Saturday, January 18, 2020

Are mutual funds pave the way to mediocrity?


Recently Vanguard mutual funds assets reached $6tn in value and its rival BlackRock has about $7tn to manage.  On one hand index and pension funds manager have enormous voting power over the companies.  To put this into prospective, total capitalization of S&P500 is $28tn (as a comparison British FTSE 100 and FTSE 250 combined are $3tn and German DAX is about $1.5tn).
On there other hand there are more voices, which are echoing my concerns raised back in March 2018, that index fund strategies are essentially a piggy back on stock pickers and a handful of people manage the large number of companies. This is not how capitalism traditionally works and the risk is that stock market will become inefficient.
Vanguard is doing some things other funds don’t do: it is owned by its own funds, allowing it to use profits after covering costs and business investments to lower its fees, rather than reward outside shareholders with dividends and buybacks. 
The Vanguard does a lot of good - average expense ratio in the US is 0.1 percent ($6 billion in fees), while average in the US is 0.58 percent.  The Vanguard overcame bureaucracy and corruption in the UK – its going to launch is first Self-Invested Personal Pension (a pension plan that enables the holder to choose and manage).  This is equivalent of 401K in the USA.  I escaped the robbery of my “hundred years old” bank which was charging me 1.25% for the privilege of   keeping my pension to a corporately negotiated scheme with 0.26% annual fees. The Vanguard SIPP will charge an annual account fee of 0.15%, capped at $500 per year (No fees increase as soon as you have over $333K on the account).  It will be the cheapest option for anybody in the UK who has more than $55K in pension savings (even with the corrupt and misleading reporting practices).
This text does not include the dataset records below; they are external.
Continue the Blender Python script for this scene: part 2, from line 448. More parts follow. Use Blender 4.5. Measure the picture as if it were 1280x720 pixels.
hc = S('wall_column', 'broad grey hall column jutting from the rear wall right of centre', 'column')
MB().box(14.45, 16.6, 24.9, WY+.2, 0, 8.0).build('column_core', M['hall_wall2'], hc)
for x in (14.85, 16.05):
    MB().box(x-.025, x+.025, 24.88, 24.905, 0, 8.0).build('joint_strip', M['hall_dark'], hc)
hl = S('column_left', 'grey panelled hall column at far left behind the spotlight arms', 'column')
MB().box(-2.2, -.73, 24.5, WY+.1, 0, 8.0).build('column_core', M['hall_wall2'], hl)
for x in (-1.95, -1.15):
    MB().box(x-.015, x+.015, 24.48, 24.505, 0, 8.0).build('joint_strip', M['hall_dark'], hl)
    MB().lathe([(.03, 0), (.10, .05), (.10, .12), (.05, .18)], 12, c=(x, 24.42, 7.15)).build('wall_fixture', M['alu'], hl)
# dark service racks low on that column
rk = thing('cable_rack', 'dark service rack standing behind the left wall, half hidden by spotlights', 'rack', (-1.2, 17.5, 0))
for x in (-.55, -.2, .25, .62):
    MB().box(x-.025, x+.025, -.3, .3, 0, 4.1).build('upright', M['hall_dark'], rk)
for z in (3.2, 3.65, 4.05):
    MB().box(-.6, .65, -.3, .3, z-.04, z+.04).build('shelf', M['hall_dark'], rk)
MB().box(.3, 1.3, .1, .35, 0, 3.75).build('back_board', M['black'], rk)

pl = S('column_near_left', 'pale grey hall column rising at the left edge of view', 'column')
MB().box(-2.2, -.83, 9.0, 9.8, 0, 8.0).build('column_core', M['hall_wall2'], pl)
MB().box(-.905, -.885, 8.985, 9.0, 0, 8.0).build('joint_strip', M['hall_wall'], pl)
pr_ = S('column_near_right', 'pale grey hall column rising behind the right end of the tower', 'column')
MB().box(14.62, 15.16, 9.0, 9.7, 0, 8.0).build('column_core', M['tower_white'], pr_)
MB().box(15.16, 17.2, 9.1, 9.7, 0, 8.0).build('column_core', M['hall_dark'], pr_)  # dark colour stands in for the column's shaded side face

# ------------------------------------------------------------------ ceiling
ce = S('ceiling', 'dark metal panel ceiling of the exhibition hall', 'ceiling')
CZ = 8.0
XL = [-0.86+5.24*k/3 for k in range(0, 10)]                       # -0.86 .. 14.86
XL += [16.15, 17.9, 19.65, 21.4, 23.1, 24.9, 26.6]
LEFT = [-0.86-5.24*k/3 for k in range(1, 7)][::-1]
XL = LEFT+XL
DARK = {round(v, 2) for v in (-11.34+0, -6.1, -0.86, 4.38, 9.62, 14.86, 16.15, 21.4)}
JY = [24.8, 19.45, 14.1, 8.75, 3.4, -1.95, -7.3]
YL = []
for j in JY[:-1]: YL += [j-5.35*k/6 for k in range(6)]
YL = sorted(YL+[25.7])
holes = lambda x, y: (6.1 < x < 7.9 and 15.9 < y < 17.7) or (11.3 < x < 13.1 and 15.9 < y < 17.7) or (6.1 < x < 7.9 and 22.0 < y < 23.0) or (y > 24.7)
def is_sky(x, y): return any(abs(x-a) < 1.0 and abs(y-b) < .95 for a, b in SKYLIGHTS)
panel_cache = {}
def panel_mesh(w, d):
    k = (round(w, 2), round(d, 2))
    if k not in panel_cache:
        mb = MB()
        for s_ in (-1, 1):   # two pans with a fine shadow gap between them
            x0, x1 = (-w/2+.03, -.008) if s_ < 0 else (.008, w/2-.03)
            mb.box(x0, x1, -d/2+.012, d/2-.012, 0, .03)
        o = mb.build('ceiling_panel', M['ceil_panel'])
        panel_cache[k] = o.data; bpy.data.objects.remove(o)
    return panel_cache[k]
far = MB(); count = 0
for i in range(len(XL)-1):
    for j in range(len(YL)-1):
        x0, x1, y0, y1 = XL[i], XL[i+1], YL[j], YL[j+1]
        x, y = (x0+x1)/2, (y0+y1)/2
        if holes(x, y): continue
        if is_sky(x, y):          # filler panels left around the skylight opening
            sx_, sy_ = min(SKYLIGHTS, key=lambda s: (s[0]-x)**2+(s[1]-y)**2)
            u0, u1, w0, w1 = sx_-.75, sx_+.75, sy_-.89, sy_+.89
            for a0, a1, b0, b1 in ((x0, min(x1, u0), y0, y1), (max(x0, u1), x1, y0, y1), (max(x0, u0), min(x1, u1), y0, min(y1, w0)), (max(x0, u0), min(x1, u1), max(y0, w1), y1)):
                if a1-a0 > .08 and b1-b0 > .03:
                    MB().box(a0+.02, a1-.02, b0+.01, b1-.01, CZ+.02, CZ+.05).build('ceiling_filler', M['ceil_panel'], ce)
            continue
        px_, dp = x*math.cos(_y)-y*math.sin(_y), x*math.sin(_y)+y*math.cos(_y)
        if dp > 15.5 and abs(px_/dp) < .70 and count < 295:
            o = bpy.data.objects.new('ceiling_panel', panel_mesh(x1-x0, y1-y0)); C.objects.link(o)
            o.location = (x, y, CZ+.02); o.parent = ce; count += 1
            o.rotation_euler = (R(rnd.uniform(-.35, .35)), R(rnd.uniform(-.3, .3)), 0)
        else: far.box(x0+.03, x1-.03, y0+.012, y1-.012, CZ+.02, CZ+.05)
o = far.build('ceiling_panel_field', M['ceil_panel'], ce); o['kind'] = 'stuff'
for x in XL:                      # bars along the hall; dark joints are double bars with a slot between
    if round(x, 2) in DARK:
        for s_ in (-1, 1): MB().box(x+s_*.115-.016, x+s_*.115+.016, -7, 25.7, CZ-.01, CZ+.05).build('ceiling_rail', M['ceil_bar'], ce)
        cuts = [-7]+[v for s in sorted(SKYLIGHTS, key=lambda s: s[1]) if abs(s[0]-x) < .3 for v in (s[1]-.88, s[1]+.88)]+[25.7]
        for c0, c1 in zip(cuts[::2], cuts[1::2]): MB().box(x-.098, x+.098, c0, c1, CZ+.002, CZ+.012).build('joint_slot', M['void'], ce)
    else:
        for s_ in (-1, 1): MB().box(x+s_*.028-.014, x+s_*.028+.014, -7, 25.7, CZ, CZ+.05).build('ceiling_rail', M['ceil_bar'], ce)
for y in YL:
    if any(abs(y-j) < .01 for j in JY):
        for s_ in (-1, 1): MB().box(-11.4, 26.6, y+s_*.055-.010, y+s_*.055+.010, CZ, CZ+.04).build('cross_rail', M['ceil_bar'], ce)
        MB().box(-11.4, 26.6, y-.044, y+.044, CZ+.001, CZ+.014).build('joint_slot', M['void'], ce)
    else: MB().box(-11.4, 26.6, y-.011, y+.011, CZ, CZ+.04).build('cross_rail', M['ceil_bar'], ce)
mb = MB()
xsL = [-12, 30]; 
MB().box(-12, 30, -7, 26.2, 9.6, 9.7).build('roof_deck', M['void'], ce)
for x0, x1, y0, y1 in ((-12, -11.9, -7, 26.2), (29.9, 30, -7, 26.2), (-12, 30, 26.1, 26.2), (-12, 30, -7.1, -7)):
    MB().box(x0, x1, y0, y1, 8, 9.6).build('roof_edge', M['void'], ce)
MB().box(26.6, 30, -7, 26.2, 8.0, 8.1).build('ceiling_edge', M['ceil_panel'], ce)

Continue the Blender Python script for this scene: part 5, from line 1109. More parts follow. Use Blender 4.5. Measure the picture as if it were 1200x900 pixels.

Still there is an unease. Is it becoming too big to fail? Who is going to build S&P500? It used to be done by stock pickers and analysts.  Passive index funds exploited a hole in the stock pickers business model.
Although I am still shocked that 80% of the market still controlled by the stock pickers. In twenty years top three index fund management companies will control 40% of the S&P500 (by 2040).  In practical terms it will mean than ten to twenty people will set agenda for the US corporate world.  The Vanguard founder before he passed away in 2019 wrote that that if index funds owned more than 50 per cent of the stock market it would not “serve the national interest”.
What is the practical take for me? I feel that I adequately diversified my assets over S&P500, emerging markets and western europe. The remaining risks as I see them: keeping everything with one investment company and all in the investment funds.  On of the possible solutions is to think about different investment and the holding company.  Partially I did it with my pension, but the volume is about 9 percent of my financial independence nest egg size outside of Vanguard.
Do you share these concerns? What is your view on the index fund dominance and few big mega players in the industry?